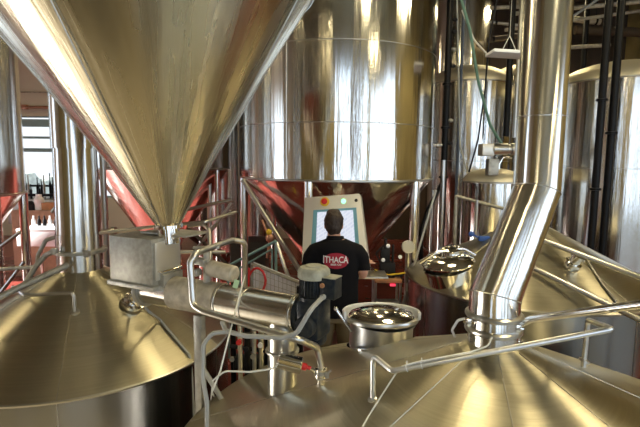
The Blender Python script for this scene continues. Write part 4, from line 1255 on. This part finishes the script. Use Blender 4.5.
# ------------------------------------------------------------------ bottling area at the far left
pl = W(-10, 106, YF - .2); pr = W(110, 106, YF - .2)
b = NB(); tube(b, [W(5, 107, YF - .2), W(110, 108, YF - .2)], .035); box(b, W(25, 107, YF - .16), (.12, .14, .12), None, .01); tag(obj('copper_pipe', b, M['copper']), 'copper coloured pipe along the cream wall above the window', 'pipe')
b = NB(); tube(b, [W(5, 92, YF - .2), W(110, 93, YF - .2)], .02); tag(obj('wall_conduit', b, M['dust']), 'thin conduit along the cream wall above the copper pipe', 'conduit')
tb_ = W(41, 229, 7.4)
TT = thing('white_table', 'white topped work table beside the left flue', 'table', (tb_.x, 7.4, 0))
b = NB(); box(b, (tb_.x + .1, 7.55, tb_.z), (.8, .6, .04), None, .006); obj('table_top', b, M['white'], TT)
b = NB(); box(b, (tb_.x + .1, 7.27, tb_.z - .13), (.8, .03, .24), None, .006); obj('front_panel', b, M['white'], TT)
for dx in (-.25, .45):
    for dy in (-.2, .25):
        b = NB(); tube(b, [(tb_.x + dx, 7.55 + dy, 0), (tb_.x + dx, 7.55 + dy, tb_.z)], .022); obj('leg', b, M['pipe'], TT)
bz = W(41, 199, 9.5)
BM = thing('bottling_machine', 'dark bottling machine with rows of upright rods under the window', 'machine', (bz.x, 9.5, 0))
b = NB(); box(b, (bz.x + .2, 9.8, bz.z - .25), (1.7, .7, .5), None, .02); obj('frame', b, M['dull'], BM)
b = NB(); box(b, (bz.x + .2, 9.5, bz.z + .08), (1.6, .06, .05)); box(b, (bz.x + .2, 9.7, bz.z + .25), (1.6, .05, .04)); obj('rail', b, M['blackpipe'], BM)
for dx in (-.55, .95):
    b = NB(); tube(b, [(bz.x + dx, 9.8, 0), (bz.x + dx, 9.8, bz.z - .4)], .05); obj('leg', b, M['dull'], BM)
for i in range(30):
    x = bz.x - .55 + i * .052 + random.uniform(-.01, .01); y = 9.5 + random.choice((0, .12, .25)); h = random.uniform(.28, .62)
    b = NB(); rev(b, (x, y, bz.z), (0, 0, 1), [(.02, -.02), (.024, h * .55), (.010, h * .7), (.010, h), (0, h)], 10); obj('filling_rod', b, M['blackpipe'] if i % 3 else M['dull'], BM)
q = W(47, 218, 8.6)
b = NB(); zc_ = q.z + .15; box(b, (q.x + .1, 8.7, zc_ / 2), (1.3, .5, zc_), None, .01); tag(obj('wooden_crate', b, mat('plywood', (.42, .27, .18), .8, var=.3, nscale=8)), 'brown wooden crate stand below the bottling machine', 'crate')
q = W(48, 208, 8.5)
b = NB(); box(b, (q.x, 8.62, q.z), (.26, .2, .17), None, .004); tag(obj('cardboard_box', b, M['card']), 'orange brown cardboard box on the wooden crate', 'box')
q = W(36, 206, 8.5)
b = NB(); rev(b, (q.x, 8.6, q.z - .13), (0, 0, 1), [(.07, 0), (.085, .24), (.05, .29), (.05, .33), (0, .33)], 20); tag(obj('white_jug', b, M['white']), 'white plastic jug beside the cardboard box', 'jug')
q = W(29, 209, 8.5)
b = NB(); rev(b, (q.x, 8.55, q.z - .08), (0, 0, 1), [(.08, 0), (.09, .15), (.03, .22), (0, .22)], 16); tag(obj('black_jug', b, M['dark']), 'black container left of the white jug', 'jug')
q = W(40, 222, 7.9)
for i in range(8):
    x = tb_.x - .24 + i * .088
    b = NB(); rev(b, (x, 7.62, tb_.z + .02), (0, 0, 1), [(.03, 0), (.03, .08), (.012, .12), (.012, .16), (0, .16)], 12)
    tag(obj('bottle', b, M['blackpipe'] if i % 3 else M['white']), 'small bottle standing in a row on the white table', 'bottle', 'bottles on the white table')
for k, (a, c) in enumerate((((0, 247), (20, 232)), ((-5, 300), (24, 262)), ((52, 212), (60, 202)))):
    b = NB(); tube(b, [W(*a, 4.6), W(*c, 4.6)], .018); tag(obj('brace_pipe', b, M['pipe']), ['thin diagonal brace at the left edge, upper', 'thin diagonal brace at the left edge, lower', 'pale diagonal brace beside the flue near the crate'][k], 'pipe')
______________________________
▶ _Brief_:
Repeat the listing in full and exactly. Do not include any images.

▶ _The reply_:
The Blender Python script for this scene continues. Write part 4, from line 1255 on. This part finishes the script. Use Blender 4.5.
# ------------------------------------------------------------------ bottling area at the far left
pl = W(-10, 106, YF - .2); pr = W(110, 106, YF - .2)
b = NB(); tube(b, [W(5, 107, YF - .2), W(110, 108, YF - .2)], .035); box(b, W(25, 107, YF - .16), (.12, .14, .12), None, .01); tag(obj('copper_pipe', b, M['copper']), 'copper coloured pipe along the cream wall above the window', 'pipe')
b = NB(); tube(b, [W(5, 92, YF - .2), W(110, 93, YF - .2)], .02); tag(obj('wall_conduit', b, M['dust']), 'thin conduit along the cream wall above the copper pipe', 'conduit')
tb_ = W(41, 229, 7.4)
TT = thing('white_table', 'white topped work table beside the left flue', 'table', (tb_.x, 7.4, 0))
b = NB(); box(b, (tb_.x + .1, 7.55, tb_.z), (.8, .6, .04), None, .006); obj('table_top', b, M['white'], TT)
b = NB(); box(b, (tb_.x + .1, 7.27, tb_.z - .13), (.8, .03, .24), None, .006); obj('front_panel', b, M['white'], TT)
for dx in (-.25, .45):
    for dy in (-.2, .25):
        b = NB(); tube(b, [(tb_.x + dx, 7.55 + dy, 0), (tb_.x + dx, 7.55 + dy, tb_.z)], .022); obj('leg', b, M['pipe'], TT)
bz = W(41, 199, 9.5)
BM = thing('bottling_machine', 'dark bottling machine with rows of upright rods under the window', 'machine', (bz.x, 9.5, 0))
b = NB(); box(b, (bz.x + .2, 9.8, bz.z - .25), (1.7, .7, .5), None, .02); obj('frame', b, M['dull'], BM)
b = NB(); box(b, (bz.x + .2, 9.5, bz.z + .08), (1.6, .06, .05)); box(b, (bz.x + .2, 9.7, bz.z + .25), (1.6, .05, .04)); obj('rail', b, M['blackpipe'], BM)
for dx in (-.55, .95):
    b = NB(); tube(b, [(bz.x + dx, 9.8, 0), (bz.x + dx, 9.8, bz.z - .4)], .05); obj('leg', b, M['dull'], BM)
for i in range(30):
    x = bz.x - .55 + i * .052 + random.uniform(-.01, .01); y = 9.5 + random.choice((0, .12, .25)); h = random.uniform(.28, .62)
    b = NB(); rev(b, (x, y, bz.z), (0, 0, 1), [(.02, -.02), (.024, h * .55), (.010, h * .7), (.010, h), (0, h)], 10); obj('filling_rod', b, M['blackpipe'] if i % 3 else M['dull'], BM)
q = W(47, 218, 8.6)
b = NB(); zc_ = q.z + .15; box(b, (q.x + .1, 8.7, zc_ / 2), (1.3, .5, zc_), None, .01); tag(obj('wooden_crate', b, mat('plywood', (.42, .27, .18), .8, var=.3, nscale=8)), 'brown wooden crate stand below the bottling machine', 'crate')
q = W(48, 208, 8.5)
b = NB(); box(b, (q.x, 8.62, q.z), (.26, .2, .17), None, .004); tag(obj('cardboard_box', b, M['card']), 'orange brown cardboard box on the wooden crate', 'box')
q = W(36, 206, 8.5)
b = NB(); rev(b, (q.x, 8.6, q.z - .13), (0, 0, 1), [(.07, 0), (.085, .24), (.05, .29), (.05, .33), (0, .33)], 20); tag(obj('white_jug', b, M['white']), 'white plastic jug beside the cardboard box', 'jug')
q = W(29, 209, 8.5)
b = NB(); rev(b, (q.x, 8.55, q.z - .08), (0, 0, 1), [(.08, 0), (.09, .15), (.03, .22), (0, .22)], 16); tag(obj('black_jug', b, M['dark']), 'black container left of the white jug', 'jug')
q = W(40, 222, 7.9)
for i in range(8):
    x = tb_.x - .24 + i * .088
    b = NB(); rev(b, (x, 7.62, tb_.z + .02), (0, 0, 1), [(.03, 0), (.03, .08), (.012, .12), (.012, .16), (0, .16)], 12)
    tag(obj('bottle', b, M['blackpipe'] if i % 3 else M['white']), 'small bottle standing in a row on the white table', 'bottle', 'bottles on the white table')
for k, (a, c) in enumerate((((0, 247), (20, 232)), ((-5, 300), (24, 262)), ((52, 212), (60, 202)))):
    b = NB(); tube(b, [W(*a, 4.6), W(*c, 4.6)], .018); tag(obj('brace_pipe', b, M['pipe']), ['thin diagonal brace at the left edge, upper', 'thin diagonal brace at the left edge, lower', 'pale diagonal brace beside the flue near the crate'][k], 'pipe')